Somehow, Twitter does not have a team dedicated to accessibility

Somehow, Twitter does not have a team dedicated to accessibility

Twitter does not have a team dedicated to accessibility, the company confirmed after a developer alluded to the fact. It’s a baffling omission for a company that employs some 4,000 people and a CEO who is often heard talking about doing the right thing.

This is not to say that Twitter is a wasteland for accessibility features, though like any major platform it has a lot of room for improvement. But features that make a site easier for everyone to navigate — not just people who use screen readers or captions — require more than part-time input from concerned employees.

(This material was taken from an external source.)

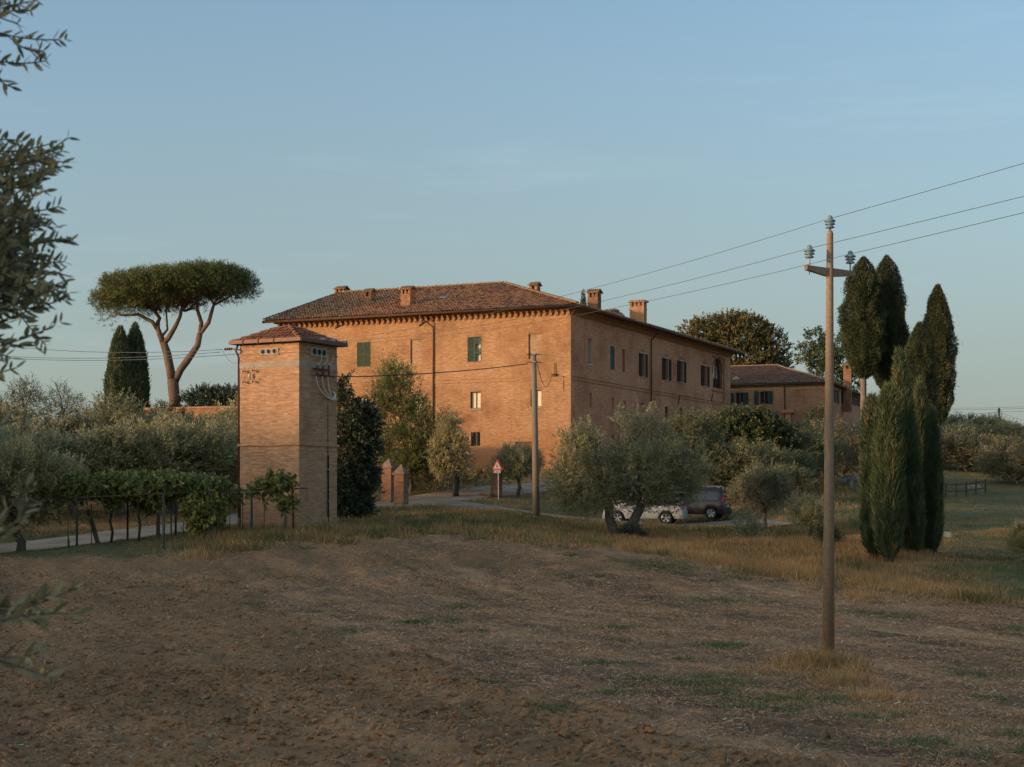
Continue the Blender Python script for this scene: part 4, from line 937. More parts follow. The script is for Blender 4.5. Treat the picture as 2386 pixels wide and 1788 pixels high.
# roof
OT = .20
def TPt(u, v, z): return CT * np.array([1, 1, 0]) + TF.d * u + TS.d * v + np.array([0, 0, z])
ze = ZT + .12; apx = at(667, 757, CT[1] + (UT * math.sin(TT) + VT * math.cos(TT)) / 2)
ap = TPt(UT / 2, VT / 2, apx[2])
e = [TPt(-OT, -OT, ze), TPt(UT + OT, -OT, ze), TPt(UT + OT, VT + OT, ze), TPt(-OT, VT + OT, ze)]
mb = MB(); mb.add(e + [ap], [(0, 1, 4), (1, 2, 4), (2, 3, 4), (3, 0, 4), (3, 2, 1, 0)]); troof = mb.build('roof', M['tile_tower'], tower)
for i in range(4):
    O = e[i]; axv = e[(i + 1) % 4] - e[i]; L = np.linalg.norm(axv); axv = axv / L
    mid = (e[i] + e[(i + 1) % 4]) / 2; up = ap - mid; S_ = np.linalg.norm(up); up = up / S_; nn = unit(np.cross(axv, up)); nn = nn if nn[2] > 0 else -nn
    tile_field('roof_tiles', O, axv, up, nn, [(0, 0), (L, 0), (L / 2, S_)], M['tile_tower'], troof, colw=.21, rowl=.32, rng=np.random.default_rng(i), r=.085, flatt=.45)
    ridge_tiles(e[i], ap, troof, M['ridge_tower'], .4, .12, -.035)
for i in range(4):
    p, q = e[i], e[(i + 1) % 4]; mb = MB(); dd = unit(q - p); nn = unit(np.cross(dd, (0, 0, 1)))
    if np.dot(nn, (p + q) / 2 - ap) < 0: nn = -nn
    mb.obox(p + np.array([0, 0, -.1]) - dd * .1, dd * (np.linalg.norm(q - p) + .2), nn * .13, np.array([0, 0, .14])); mb.build('gutter', M['towergutter'], tower)
mb = MB(); mb.obox(TPt(-OT, -OT, ze - .09), TF.d * (UT + 2 * OT), TS.d * (VT + 2 * OT), np.array([0, 0, .06])); mb.build('soffit', M['cement'], tower)
for px in (578, 613.5, 649.5):
    u0 = TF.px(px, 800)[0]; mb = MB(); TF.box(mb, u0 - .02, u0 + .02, ze - .16, ze + .06, OT + .11, OT + .15); mb.build('gutter_hook', M['rust'], tower)
mb = MB(); mb.tube([TPt(UT + OT - .1, -OT + .2, ze - .1), TPt(UT + OT - .15, -.2, ze - .35), TPt(UT + .1, 0.05, ze - .6), TPt(UT + .1, .05, ZG + .3)], .045, 8); mb.build('downpipe', M['towergutter'], tower, smooth=True)
# glass insulators under the right eave
TINS = []
for px, py in ((741.5, 794), (766, 797), (790, 801)):
    u0, z0 = TS.px(px, py); w = OT + .18; p = TS.P(u0, z0, w * .6); k = (px - CX) / F
    ins = MB(); ins.lathe(p, [(.02, -.16), (.13, -.13), (.05, -.08), (.13, -.05), (.05, 0), (.12, .03), (.05, .08), (.05, .16)], 12, unit(TS.n * .8 + np.array([0, 0, .25]))); ins.build('insulator', M['insul'], tower, smooth=True)
    mb = MB(); mb.tube([TS.P(u0, z0 - .05, 0), p], .02, 6); mb.build('insulator_pin', M['iron'], tower); TINS.append(p + TS.n * .15)
# cable head on the right face
u0, z0 = TS.px(742, 862); u1, z1 = TS.px(772, 877)
mb = MB(); ua = TS.px(725, 862)[0]; ub = TS.px(760, 865)[0]; za = TS.px(740, 861)[1]; mb.tube([TS.P(ua, za, .12), TS.P(ub, za, .12)], .035, 6); mb.build('upper_crossbar', M['rust'], tower)
ua = TS.px(729, 877)[0]; ub = TS.px(773, 877)[0]; zb2 = TS.px(750, 876)[1]; mb = MB(); mb.tube([TS.P(ua, zb2, .15), TS.P(ub, zb2, .15)], .03, 6); mb.build('lower_crossbar', M['iron'], tower)
ue, zeh = TS.px(771, 925)
for i, px in enumerate((731, 745, 758)):
    uu = TS.px(px, 870)[0]; zt_ = TS.px(px, 852)[1]; zb3 = TS.px(px, 877)[1]
    mb = MB(); mb.lathe(TS.P(uu, zb3, .18), [(.02, 0)] + [(.05 if j % 2 else .03, (j + 1) * (zt_ - zb3) / 8) for j in range(8)], 8); mb.build('red_insulator', M['redins'], tower)
    mb = MB(); zc3 = TS.px(px, 842)[1]; mb.tube([TS.P(uu, zt_, .18), TS.P(uu + .15, zt_ + .12, .2), TS.P(uu + .25, zc3 + .05, .2), TS.P(uu + .35, zc3 + .25, .15)], .012, 5); mb.build('jumper_wire', M['palecable'], tower)
    pts = []
    for q in np.linspace(0, 1, 12):
        a = uu + (ue - .1 + .08 * i - uu) * q ** 1.9; z = zb3 + (zeh - .12 - zb3) * (1 - (1 - q) ** 1.35); pts.append(TS.P(a, z, .12))
    pts += [TS.P(ue + .05 + .05 * i, zeh - .05, .12), TS.P(ue + .12 + .03 * i, zeh + .12, .1), TS.P(ue + .05, zeh + .22, .06)]
    mb = MB(); mb.tube(pts, .026, 6); mb.build('cable', M['palecable'], tower, smooth=True)
uq = TS.px(763, 1000)[0]; zq0 = TS.px(763, 940)[1]; zq1 = TS.px(763, 1062)[1]
mb = MB(); mb.tube([TS.P(uq, zq0, .03), TS.P(uq, zq1, .03)], .014, 6); mb.build('conduit', M['pipe'], tower)
mb = MB(); mb.tube([TS.P(uq, zq1, .045), TS.P(uq, ZG + .5, .045)], .032, 8); mb.build('protective_pipe', M['blackplastic'], tower)
for py in (1094, 1167):
    zz = TS.px(763, py)[1]; mb = MB(); TS.box(mb, uq - .05, uq + .05, zz - .02, zz + .02, .0, .09); mb.build('pipe_clip', M['steel'], tower)
for px, py in ((571, 866), (593, 864), (571, 890.5), (593, 889.5)):
    uu, zz = TF.px(px, py); mb = MB(); mb.tube([TF.P(uu, zz, 0), TF.P(uu - .1, zz - .02, .25)], .018, 6); mb.tube([TF.P(uu - .14, zz + .05, .2), TF.P(uu - .14, zz + .18, .2)], .012, 5); mb.build('bracket', M['iron'], tower)
    mb = MB(); mb.lathe(TF.P(uu - .02, zz + .0, .2), [(.01, -.06), (.045, -.04), (.03, 0), (.045, .04), (.01, .07)], 10); mb.build('porcelain_insulator', M['signwhite'], tower, smooth=True)
uu, zz = TF.px(587, 876); mb = MB(); mb.lathe(TF.P(uu, zz, .15), [(.01, -.12), (.05, -.07), (.055, .03), (.02, .1)], 10); mb.build('porcelain_insulator', M['signwhite'], tower, smooth=True)
# bracket where the left-hand wires arrive
uu = UT + .02; zz = TF.px(559, 812)[1]
wl = TPt(UT + .55, .2, zz + .02)
mb = MB(); mb.tube([TPt(UT, .2, zz - .25), TPt(UT + .12, .2, zz - .05), wl], .03, 6); mb.build('wire_bracket', M['rust'], tower)
for j in range(4):
    mb = MB(); c_ = wl + TF.d * (.05 + .1 * j); mb.lathe(c_, [(.02, -.05), (.055, -.02), (.055, .02), (.02, .05)], 8, TF.d); mb.build('insulator_disc', M['redins'], tower)
WLEFT = wl + TF.d * .5

# ------------------------------------------------------------------ garden wall at the left
GWa = at(340, 945, 117); GWb = at(575, 941, 114); dg = unit((GWb - GWa) * np.array([1, 1, 0])); GW = Fr(GWa, dg, (dg[1], -dg[0])); Lg = np.linalg.norm((GWb - GWa)[:2])
ztg = at(500, 947, 115)[2]
gw = empty('garden_wall', (GWa[0], GWa[1], g1(GWa[0], GWa[1]) - .2), 'warm brick garden wall below the umbrella pine', 'wall')
mb = MB(); GW.box(mb, 0, Lg + 3, 1.0, ztg - .16, -.35, 0); mb.build('wall', M['brick_wall'], gw)
mb = MB(); GW.box(mb, -.05, Lg + 3, ztg - .159, ztg, -.42, .07); mb.build('coping', M['cornice'], gw)
# ------------------------------------------------------------------ foliage helpers
def rdir(rng, n):
    v = rng.normal(size=(n, 3)); return unit(v)

def leaf_arrays(rng, pos, d, L, W, fold=0.0):
    n = len(pos); d = unit(d); side = unit(np.cross(d, rdir(rng, n)))
    L = np.broadcast_to(np.asarray(L, float), (n,)) * rng.uniform(.7, 1.25, n); W = np.broadcast_to(np.asarray(W, float), (n,)) * rng.uniform(.75, 1.2, n)
    mid = pos + d * (L * .45)[:, None]
    v = np.stack([pos, mid + side * (W / 2)[:, None], pos + d * L[:, None], mid - side * (W / 2)[:, None]], 1)
    return v

def leaves_mesh(name, v, rnd, mat, tri=False):
    n = len(v)
    if tri: return mesh_np(name, v[:, :3].reshape(-1, 3), np.arange(n * 3).reshape(n, 3), mat, {'rnd': np.repeat(rnd, 3)})
    f = np.arange(n * 4).reshape(n, 4)
    return mesh_np(name, v.reshape(-1, 3), f, mat, {'rnd': np.repeat(rnd, 4)})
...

That Twitter has no accessibility team was brought to broader attention in a tweet from Andrew Hayward, a Twitter developer who has himself done a lot of work on features for people with disabilities.

When people criticized Twitter’s new audio tweet feature for not having any kind of captioning, the official Twitter Support account said that it was an “early version of this feature” and that the company would be “exploring” ways to make it accessible, which didn’t help.

Hayward chimed in to say that he and the other “volunteers behind accessibility at Twitter” were “frustrated and disappointed” at the lack of consideration for people with disabilities, prompting astonishment that there is no dedicated team. He clarified that they are paid employees (not outright volunteers) but that “the work we do is notionally on top of our regular roles.” So the work he and everyone else has done has essentially been in their spare time.

A full time accessibility team may feel like a luxury at smaller companies, but Twitter can hardly claim to be small, new, or unaware of the importance of these features. So it’s difficult to understand why it would have no team — even a handful of people — whose sole responsibility they are.

I asked Twitter to confirm that the company has no dedicated accessibility team. In lieu of comment, the company offered a link to this trio of tweets: A mea culpa, a quick fix for a basic accessibility issue, and the assurance that Twitter is “looking at how we can build a dedicated group to focus on accessibility, tooling, and advocacy across all products.”

We\'re sorry about testing voice Tweets without support for people who are visually impaired, deaf, or hard of hearing. It was a miss to introduce this experiment without this support.